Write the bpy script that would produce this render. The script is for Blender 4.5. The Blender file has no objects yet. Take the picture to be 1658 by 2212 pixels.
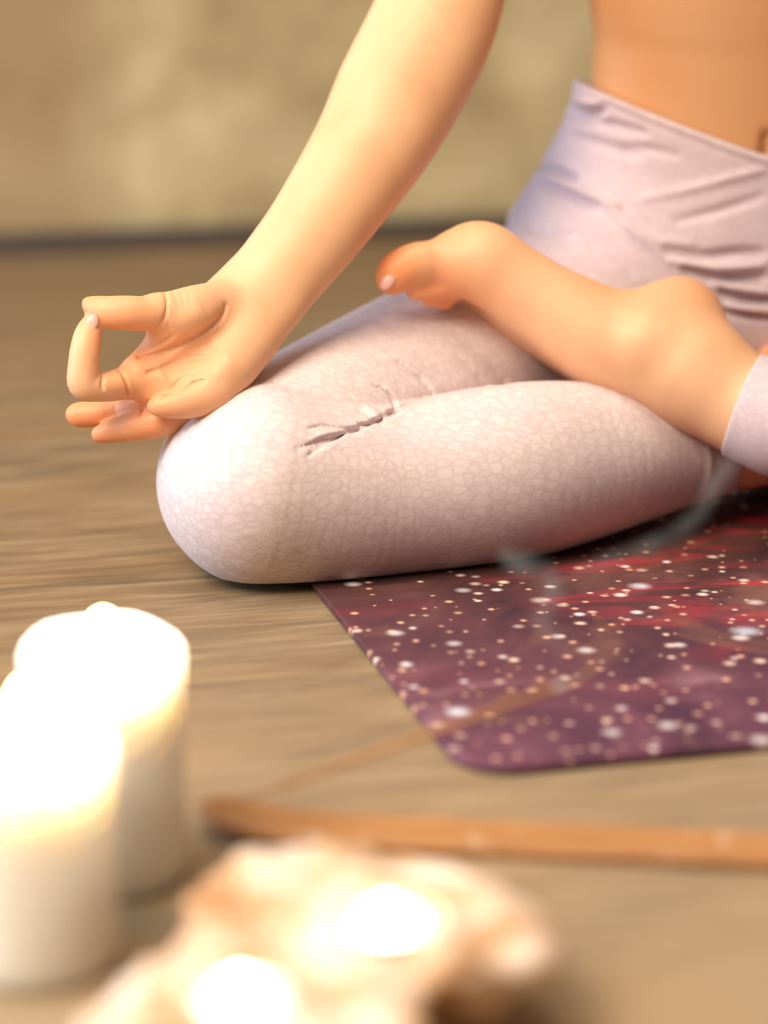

------

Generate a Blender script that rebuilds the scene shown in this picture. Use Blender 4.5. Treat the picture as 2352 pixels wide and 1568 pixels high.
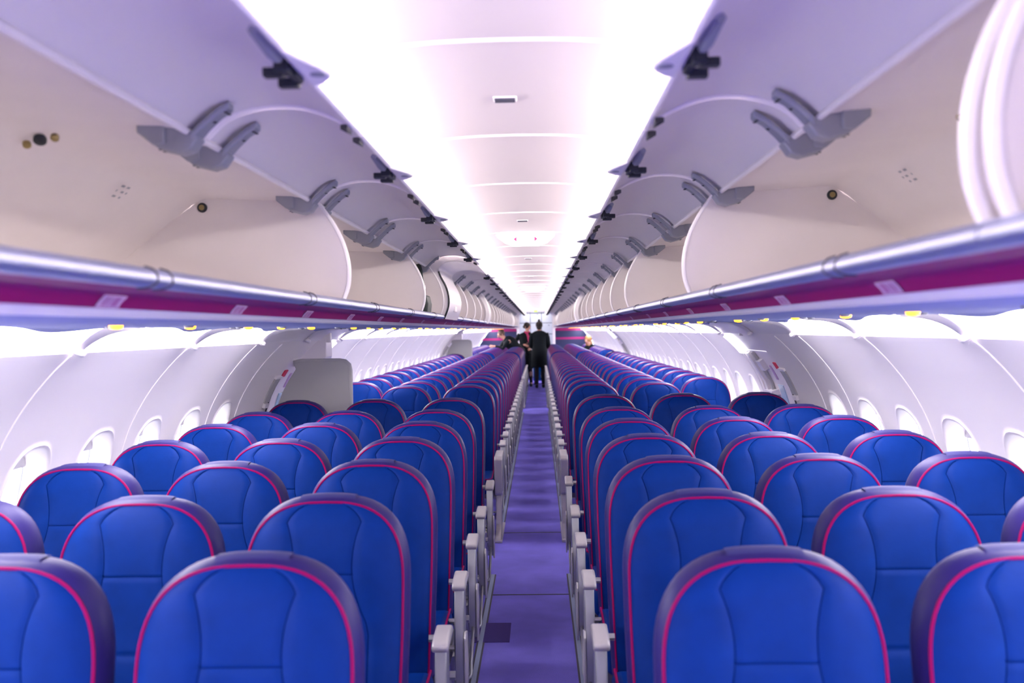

------

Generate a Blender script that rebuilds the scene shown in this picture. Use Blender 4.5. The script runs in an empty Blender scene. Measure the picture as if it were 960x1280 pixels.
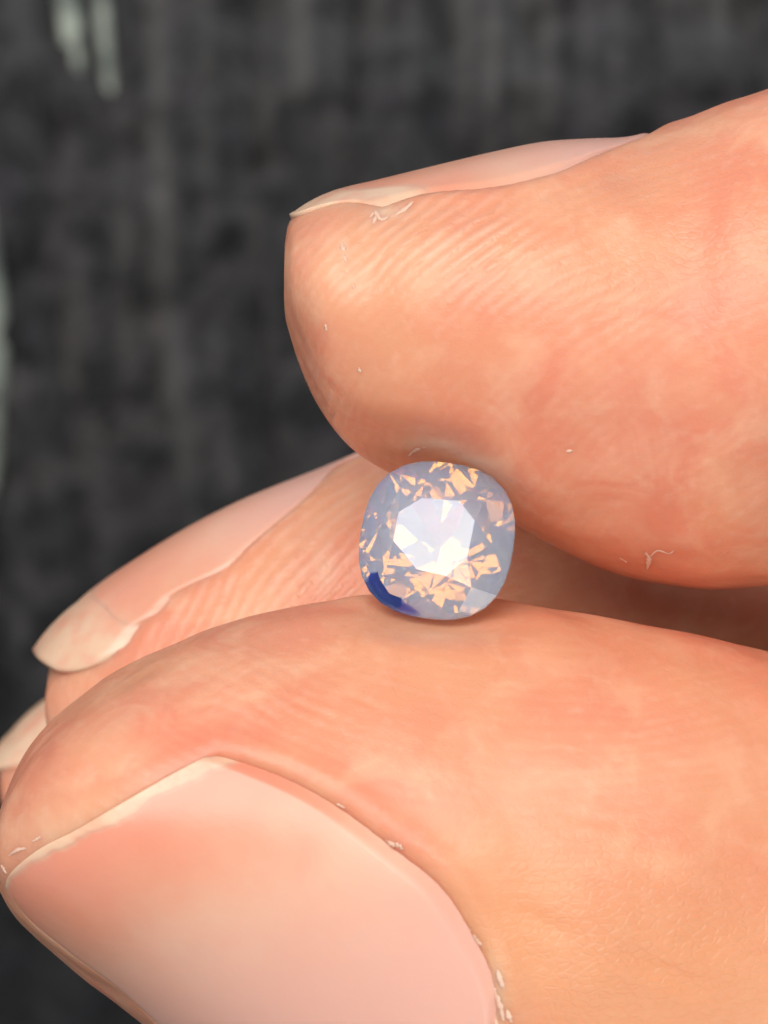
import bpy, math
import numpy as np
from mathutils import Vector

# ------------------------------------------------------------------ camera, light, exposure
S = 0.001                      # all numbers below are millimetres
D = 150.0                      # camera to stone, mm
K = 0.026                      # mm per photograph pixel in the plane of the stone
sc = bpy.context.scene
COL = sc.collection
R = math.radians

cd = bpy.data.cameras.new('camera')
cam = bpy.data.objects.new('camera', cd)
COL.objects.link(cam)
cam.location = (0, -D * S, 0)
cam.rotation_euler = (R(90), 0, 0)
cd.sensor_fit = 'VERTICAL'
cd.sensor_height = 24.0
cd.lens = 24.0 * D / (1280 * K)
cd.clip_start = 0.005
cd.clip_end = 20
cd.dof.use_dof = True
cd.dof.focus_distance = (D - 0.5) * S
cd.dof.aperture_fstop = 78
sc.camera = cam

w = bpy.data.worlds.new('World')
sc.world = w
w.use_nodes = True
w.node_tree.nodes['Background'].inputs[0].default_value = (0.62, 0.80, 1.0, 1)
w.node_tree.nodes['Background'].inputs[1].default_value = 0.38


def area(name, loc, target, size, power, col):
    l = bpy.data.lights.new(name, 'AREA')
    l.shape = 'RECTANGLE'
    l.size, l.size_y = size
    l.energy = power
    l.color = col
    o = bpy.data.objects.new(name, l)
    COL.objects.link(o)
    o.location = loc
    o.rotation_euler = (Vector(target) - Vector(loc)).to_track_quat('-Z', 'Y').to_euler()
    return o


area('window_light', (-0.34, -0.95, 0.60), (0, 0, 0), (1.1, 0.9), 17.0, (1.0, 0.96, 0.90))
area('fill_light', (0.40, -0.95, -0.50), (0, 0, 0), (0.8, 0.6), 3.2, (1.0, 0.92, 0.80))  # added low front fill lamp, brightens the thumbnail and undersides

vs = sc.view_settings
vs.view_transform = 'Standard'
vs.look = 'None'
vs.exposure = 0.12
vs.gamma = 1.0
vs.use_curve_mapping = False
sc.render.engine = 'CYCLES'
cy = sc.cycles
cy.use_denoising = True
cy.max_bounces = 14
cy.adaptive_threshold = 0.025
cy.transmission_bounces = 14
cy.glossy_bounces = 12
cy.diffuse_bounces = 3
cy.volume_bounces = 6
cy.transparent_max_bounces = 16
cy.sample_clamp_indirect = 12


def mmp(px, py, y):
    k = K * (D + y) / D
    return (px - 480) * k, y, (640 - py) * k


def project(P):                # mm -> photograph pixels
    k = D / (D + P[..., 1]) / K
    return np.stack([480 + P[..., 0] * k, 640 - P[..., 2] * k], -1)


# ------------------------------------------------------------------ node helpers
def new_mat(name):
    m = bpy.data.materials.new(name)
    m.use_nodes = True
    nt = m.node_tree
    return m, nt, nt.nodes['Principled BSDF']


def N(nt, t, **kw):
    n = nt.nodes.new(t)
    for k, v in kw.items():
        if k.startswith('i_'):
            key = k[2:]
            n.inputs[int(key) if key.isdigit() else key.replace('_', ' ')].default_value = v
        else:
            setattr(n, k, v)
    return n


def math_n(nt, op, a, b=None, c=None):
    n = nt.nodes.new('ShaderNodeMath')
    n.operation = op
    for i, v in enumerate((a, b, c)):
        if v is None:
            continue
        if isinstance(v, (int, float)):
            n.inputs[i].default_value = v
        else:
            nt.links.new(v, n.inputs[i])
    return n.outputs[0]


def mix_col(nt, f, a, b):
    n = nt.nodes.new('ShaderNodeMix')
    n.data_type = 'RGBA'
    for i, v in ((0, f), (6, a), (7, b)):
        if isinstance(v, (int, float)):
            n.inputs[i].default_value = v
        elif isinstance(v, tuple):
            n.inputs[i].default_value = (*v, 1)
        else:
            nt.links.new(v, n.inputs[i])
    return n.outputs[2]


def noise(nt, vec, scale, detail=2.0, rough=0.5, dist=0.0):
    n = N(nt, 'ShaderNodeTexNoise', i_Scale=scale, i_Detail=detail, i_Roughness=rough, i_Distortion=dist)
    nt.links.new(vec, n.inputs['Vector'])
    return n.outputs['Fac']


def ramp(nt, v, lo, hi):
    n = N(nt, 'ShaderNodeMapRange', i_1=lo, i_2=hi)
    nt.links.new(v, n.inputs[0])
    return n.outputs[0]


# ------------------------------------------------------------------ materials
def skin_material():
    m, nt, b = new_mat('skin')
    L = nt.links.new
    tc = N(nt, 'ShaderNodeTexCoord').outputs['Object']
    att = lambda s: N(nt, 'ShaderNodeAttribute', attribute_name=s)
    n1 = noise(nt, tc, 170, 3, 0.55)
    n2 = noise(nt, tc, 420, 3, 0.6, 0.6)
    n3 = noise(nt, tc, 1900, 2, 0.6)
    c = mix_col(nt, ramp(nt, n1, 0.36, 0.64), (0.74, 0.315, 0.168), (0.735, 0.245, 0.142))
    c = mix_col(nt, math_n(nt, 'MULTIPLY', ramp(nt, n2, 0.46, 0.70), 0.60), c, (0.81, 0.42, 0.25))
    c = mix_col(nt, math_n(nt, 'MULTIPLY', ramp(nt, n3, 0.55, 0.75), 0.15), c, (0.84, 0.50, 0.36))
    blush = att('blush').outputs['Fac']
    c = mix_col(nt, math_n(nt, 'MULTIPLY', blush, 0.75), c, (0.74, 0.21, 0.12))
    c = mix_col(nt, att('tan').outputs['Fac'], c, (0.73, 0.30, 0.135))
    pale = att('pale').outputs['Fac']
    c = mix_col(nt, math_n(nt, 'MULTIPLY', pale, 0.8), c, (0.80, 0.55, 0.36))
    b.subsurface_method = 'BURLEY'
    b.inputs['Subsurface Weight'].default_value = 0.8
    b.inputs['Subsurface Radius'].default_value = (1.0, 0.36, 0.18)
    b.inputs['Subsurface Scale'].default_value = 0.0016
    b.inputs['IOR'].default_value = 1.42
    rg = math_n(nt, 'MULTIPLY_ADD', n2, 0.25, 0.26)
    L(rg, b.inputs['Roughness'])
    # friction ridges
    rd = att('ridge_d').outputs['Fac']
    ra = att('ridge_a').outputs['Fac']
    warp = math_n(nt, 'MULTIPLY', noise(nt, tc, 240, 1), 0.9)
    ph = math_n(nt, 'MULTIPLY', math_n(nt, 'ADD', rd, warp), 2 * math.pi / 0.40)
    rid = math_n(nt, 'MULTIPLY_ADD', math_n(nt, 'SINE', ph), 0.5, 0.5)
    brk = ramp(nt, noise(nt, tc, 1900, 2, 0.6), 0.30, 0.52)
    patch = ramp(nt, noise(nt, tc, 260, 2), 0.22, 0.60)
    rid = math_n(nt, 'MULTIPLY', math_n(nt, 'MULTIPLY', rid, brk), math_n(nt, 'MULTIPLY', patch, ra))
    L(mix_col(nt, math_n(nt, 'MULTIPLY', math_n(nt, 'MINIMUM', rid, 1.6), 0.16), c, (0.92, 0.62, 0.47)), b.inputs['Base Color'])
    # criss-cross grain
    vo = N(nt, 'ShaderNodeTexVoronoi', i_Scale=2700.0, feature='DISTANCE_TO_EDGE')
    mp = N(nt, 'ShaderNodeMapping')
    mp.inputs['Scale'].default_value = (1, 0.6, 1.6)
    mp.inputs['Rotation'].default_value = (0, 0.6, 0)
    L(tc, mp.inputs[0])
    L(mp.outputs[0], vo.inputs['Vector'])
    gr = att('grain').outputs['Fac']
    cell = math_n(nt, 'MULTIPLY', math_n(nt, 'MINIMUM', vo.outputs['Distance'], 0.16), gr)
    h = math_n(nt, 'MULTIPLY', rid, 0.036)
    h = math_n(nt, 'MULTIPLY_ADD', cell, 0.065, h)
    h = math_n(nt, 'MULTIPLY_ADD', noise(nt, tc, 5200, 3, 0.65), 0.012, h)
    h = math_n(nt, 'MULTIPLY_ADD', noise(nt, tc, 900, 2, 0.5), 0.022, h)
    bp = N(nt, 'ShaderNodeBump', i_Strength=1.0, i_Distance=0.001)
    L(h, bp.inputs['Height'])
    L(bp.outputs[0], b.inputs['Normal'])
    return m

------

**Exercise description:**
Omit all pictures and repeat exactly the lines from the one containing "were 960x1280 pixels." through the one containing "from mathutils import Vector", ends included, with nothing added.

**Solution for this task:**
Generate a Blender script that rebuilds the scene shown in this picture. Use Blender 4.5. The script runs in an empty Blender scene. Measure the picture as if it were 960x1280 pixels.
import bpy, math
import numpy as np
from mathutils import Vector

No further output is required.